A quattrocento anni dalla morte di Shakespeare, la storica Hogart Press fondata da Leonard e Virginia Woolf, che oggi fa parte del Gruppo Penguin Random House, lancia una collana di opere shakespeariane riscritte da famosi autori contemporanei, collana che Rizzoli tradurrà in Italia. Il catalogo è interessante e la sfida anche. Margaret Atwood sceglie La Tempesta, Tracy Chevalier Otello, Howard Jacobson Il mercante di Venezia, Jo Nesbø Macbeth, Anne Tyler, La bisbetica domata, Edward St Aubyn Re Lear.
Shakespeare viene trasportato in Nuova Boemia, un luogo immaginario a sud degli Stati Uniti, fra neri e messicani. La Londra in cui va in scena una parte della vicenda deve fare i conti con altri mondi. Shakespeare c’entra con la finanza e con i videogiochi. Forse perché non esiste autore più universale di lui e l’uomo che racconta si adatta a tutti i tempi, a tutti i teatri. Specie con la regia di una grande scrittrice inglese contemporanea.
Forse perché il concetto stesso di contemporaneità è ambiguo in letteratura, dove i grandi sono tutti antichi e gli antichi tutti contemporanei. E’ illuminante a questo proposito la sintesi di Winter’s Tale a cui arriva Winterson: è un «Othello post-Freud», dice. La storia perde così ogni senso. Ha valore solo il tempo, che è un’altra cosa.
Non è la prima volta che Jeannette Winterson gioca con un classico, ha sempre attinto a miti e favole, e ha lavorato molto sulla Bibbia. La sua è una creatività divorante, che annulla i confini fra lettura e scrittura. Le voci del passato si mescolano alla sua, presente. Tornano con prepotenza nelle sue pagine, trasformate.
E non è nemmeno la prima volta che Winterson si immerge totalmente in Shakespeare. In una intervista della Paris Review racconta che una volta ha dedicato sei mesi, da ottobre a marzo, esclusivamente alla rilettura delle sue opere.
Questo spiega perché Lo spazio del tempo non è una semplice riscrittura, ma una versione in prosa di Winter’s Tale autonoma dall’originale. «Io volevo trattare Shakespeare nello stesso modo in cui lui trattava le idee degli altri», scrive sul Guardian, «le loro innovazioni, le loro soluzioni, le loro follie, persino i loro fallimenti, usando tutto questo a suo vantaggio». E racconta che lo stesso Racconto d’inverno è un remix di un’opera di Robert Greene, Pandosto, scorporata e rimontata in modo completamente diverso.
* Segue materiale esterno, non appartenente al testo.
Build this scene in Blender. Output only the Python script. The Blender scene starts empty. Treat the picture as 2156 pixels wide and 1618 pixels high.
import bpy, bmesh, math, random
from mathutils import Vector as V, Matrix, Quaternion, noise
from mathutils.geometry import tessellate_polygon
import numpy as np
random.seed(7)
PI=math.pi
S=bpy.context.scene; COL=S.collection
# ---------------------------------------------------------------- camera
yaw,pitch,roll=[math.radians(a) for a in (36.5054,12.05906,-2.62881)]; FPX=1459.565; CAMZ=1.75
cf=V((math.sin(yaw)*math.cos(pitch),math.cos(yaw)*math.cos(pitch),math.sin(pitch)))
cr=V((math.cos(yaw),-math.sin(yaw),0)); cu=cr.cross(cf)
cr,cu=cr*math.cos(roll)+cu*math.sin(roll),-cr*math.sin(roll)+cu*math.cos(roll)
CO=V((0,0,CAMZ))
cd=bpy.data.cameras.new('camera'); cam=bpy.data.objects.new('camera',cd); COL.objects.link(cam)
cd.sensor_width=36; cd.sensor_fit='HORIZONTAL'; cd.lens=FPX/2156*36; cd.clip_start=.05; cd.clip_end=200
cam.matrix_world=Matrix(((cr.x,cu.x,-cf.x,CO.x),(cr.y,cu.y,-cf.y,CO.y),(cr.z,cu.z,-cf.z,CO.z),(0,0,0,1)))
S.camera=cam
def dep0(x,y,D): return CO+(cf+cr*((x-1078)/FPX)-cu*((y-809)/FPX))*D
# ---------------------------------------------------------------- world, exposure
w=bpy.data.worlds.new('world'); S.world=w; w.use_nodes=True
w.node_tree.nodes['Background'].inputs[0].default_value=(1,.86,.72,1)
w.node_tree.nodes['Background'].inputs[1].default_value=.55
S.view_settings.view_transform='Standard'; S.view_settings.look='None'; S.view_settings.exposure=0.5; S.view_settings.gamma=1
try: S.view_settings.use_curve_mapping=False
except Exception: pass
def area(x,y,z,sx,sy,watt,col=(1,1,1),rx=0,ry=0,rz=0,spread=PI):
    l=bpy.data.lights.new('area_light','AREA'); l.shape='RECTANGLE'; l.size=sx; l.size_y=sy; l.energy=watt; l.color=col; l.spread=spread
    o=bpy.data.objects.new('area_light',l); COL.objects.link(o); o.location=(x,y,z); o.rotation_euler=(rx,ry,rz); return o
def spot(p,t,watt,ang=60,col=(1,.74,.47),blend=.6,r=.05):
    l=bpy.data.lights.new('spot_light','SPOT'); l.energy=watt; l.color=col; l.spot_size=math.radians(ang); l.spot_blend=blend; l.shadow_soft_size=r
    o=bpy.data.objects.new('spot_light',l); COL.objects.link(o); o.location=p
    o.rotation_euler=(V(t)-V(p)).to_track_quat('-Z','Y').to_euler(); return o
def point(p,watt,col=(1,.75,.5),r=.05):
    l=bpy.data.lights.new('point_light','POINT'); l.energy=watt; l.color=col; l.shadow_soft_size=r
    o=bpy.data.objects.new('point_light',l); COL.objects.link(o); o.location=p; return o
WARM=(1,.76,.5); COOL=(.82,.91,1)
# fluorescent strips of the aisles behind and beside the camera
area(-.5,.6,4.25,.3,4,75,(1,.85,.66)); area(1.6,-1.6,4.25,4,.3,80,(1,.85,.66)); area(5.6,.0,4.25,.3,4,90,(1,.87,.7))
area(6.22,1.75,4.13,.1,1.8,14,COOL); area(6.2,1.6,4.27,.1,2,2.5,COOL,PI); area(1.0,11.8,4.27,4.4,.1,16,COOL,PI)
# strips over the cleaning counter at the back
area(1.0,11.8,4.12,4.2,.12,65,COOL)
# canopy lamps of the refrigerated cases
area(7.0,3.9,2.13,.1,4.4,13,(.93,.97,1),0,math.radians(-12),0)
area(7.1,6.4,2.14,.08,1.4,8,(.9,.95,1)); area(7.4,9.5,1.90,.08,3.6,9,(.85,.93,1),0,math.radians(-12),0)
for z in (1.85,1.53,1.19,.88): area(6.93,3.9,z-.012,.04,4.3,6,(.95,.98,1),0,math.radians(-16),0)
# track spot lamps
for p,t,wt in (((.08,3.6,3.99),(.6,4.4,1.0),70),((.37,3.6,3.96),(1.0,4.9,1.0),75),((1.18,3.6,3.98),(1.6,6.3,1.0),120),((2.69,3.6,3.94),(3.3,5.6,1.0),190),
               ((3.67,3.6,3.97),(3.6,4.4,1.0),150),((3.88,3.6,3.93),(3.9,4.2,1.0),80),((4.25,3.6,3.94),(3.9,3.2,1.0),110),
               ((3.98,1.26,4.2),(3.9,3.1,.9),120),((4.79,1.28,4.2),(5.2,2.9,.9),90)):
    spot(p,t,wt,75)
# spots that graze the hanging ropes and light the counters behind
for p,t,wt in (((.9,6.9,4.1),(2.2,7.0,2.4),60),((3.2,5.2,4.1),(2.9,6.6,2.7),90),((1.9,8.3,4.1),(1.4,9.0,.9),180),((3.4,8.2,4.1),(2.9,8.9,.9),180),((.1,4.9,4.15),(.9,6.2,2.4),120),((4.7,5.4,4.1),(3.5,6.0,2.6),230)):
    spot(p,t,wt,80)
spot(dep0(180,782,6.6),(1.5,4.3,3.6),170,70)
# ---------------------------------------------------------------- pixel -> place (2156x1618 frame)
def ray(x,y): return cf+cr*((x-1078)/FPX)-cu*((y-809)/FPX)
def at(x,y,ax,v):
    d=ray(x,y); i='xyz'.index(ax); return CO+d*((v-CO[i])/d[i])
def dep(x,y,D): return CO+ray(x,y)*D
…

Del resto, gli scrittori hanno bisogno di sfide di questo genere e il progetto della Hogart Shakespeare è interessante proprio per questo. La letteratura è confronto e quando questo confronto diventa serrato, obbligato, dalle griglie strette, il principio di fondo risulta più evidente. Basta aprire i ringraziamenti: «Ultimo ma non meno importante», scrive Jeannette Winterson, «un ringraziamento a William Shakespeare. Ovunque tu sia». Commuove il tono: lo mette fra gli amici. I ringraziamenti degli scrittori dovrebbero essere tutti così.